Siempre he creído que cada vida humana cuenta. Cada hombre, mujer y niño de este mundo es como un copo de nieve, similares en apariencia, pero únicos cuando se los observa de cerca. Cuando una vida se extingue, cuando desaparece, lo hace meramente en el plano terreno, pero permanece para siempre en la mente y el corazón de los que quedamos atrás, hollando esta tierra por Dios sabrá cuántos años más.
El valor de esa diferencia intrínseca es lo que nos convierte en únicos e irremplazables. Una vida extinta representa una miríada de oportunidades perdidas.
Cuando alguien desaparece, deja un hueco en nuestra memoria. Tenemos la costumbre de situar cada cosa en su lugar y reservar un lugar para cada cosa, y la vida de amigos y conocidos no escapa al organigrama de nuestra cabeza. Por eso, cuando alguien desaparece, nos cuesta asumirlo. Hay que reordenar el esquema, tachar un nombre o una imagen mental y acostumbrarse a su falta, a su actualización, a la nueva situación.

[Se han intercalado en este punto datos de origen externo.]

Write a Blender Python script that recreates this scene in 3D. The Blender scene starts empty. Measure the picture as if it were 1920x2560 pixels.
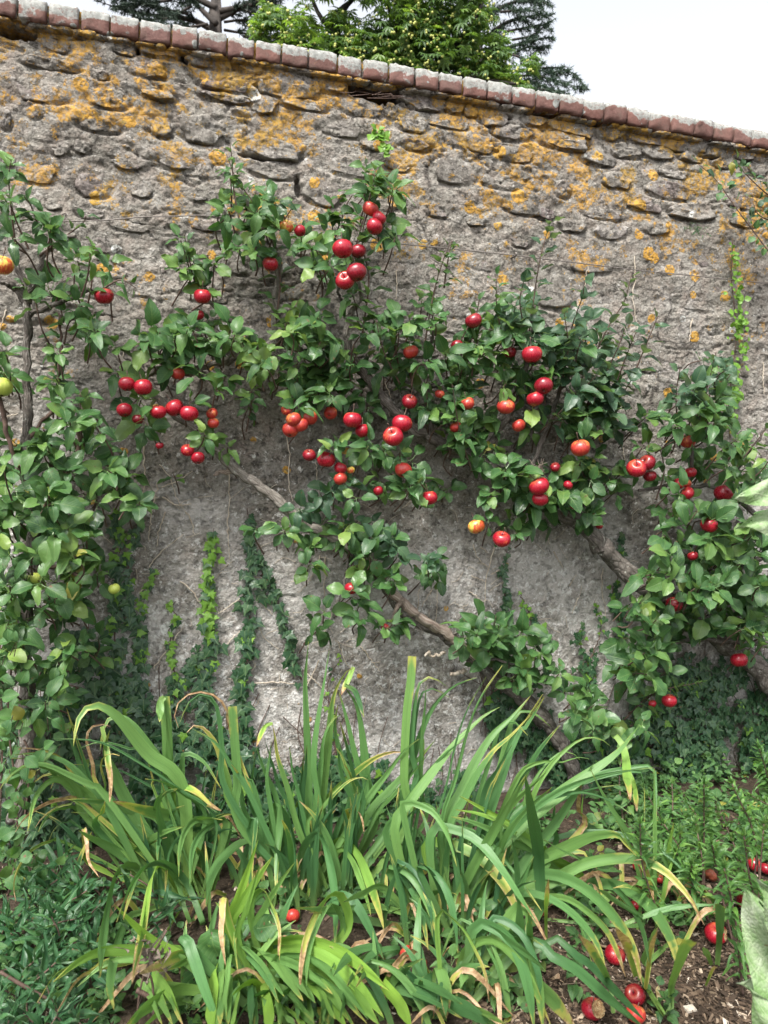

Hace unos días, casualmente, pensaba en un antiguo compañero de estudios. No sé por qué, de vez en cuando nos vienen a la mente personas a las que añoramos, de las que hace tiempo que no sabemos y ello nos lleva a prometernos firmemente tomar el auricular del teléfono y marcar su número para interesarnos por sus últimas novedades, su estado de ánimo, lo que le ha sucedido últimamente. Hoy he sabido que no podré hacerlo con él, porque nos ha dejado.
Desde que me han dado la noticia, me he quedado en un estado de aturdimiento. Nunca he sabido afrontar muy bien las pérdidas y llevo unas cuántas en estos últimos años. Los amantes de la lógica dirán que me cuesta reorganizar mi esquema interno. Otros apostarán por la honda pena que supone asistir al fallecimiento de alguien a quien conocías y estimabas. Yo no sé muy bien en qué consiste ese aturdimiento, pero sé que lo padezco, que me afecta y que no encuentro consuelo. Y mi dolor no es nada comparado con la familia que deja atrás.
Son tantos con los que nos gustaría estar en contacto, que resulta imposible. Cada año que pasa, suma nuevas personas que se reservan un pedacito de nuestro cariño, pero, aunque no llamemos, no enviemos un e-mail o un mensaje de texto, los conservamos ahí, en el corazón.
Manolo era una de estas personas.
Sé que un día volveremos a vernos, libres del estrés y de las obligaciones que nos mantuvieron alejados en los últimos años. Entonces tendremos ocasión de ponernos al día.
Va por ti, amigo, donde quiera que estés.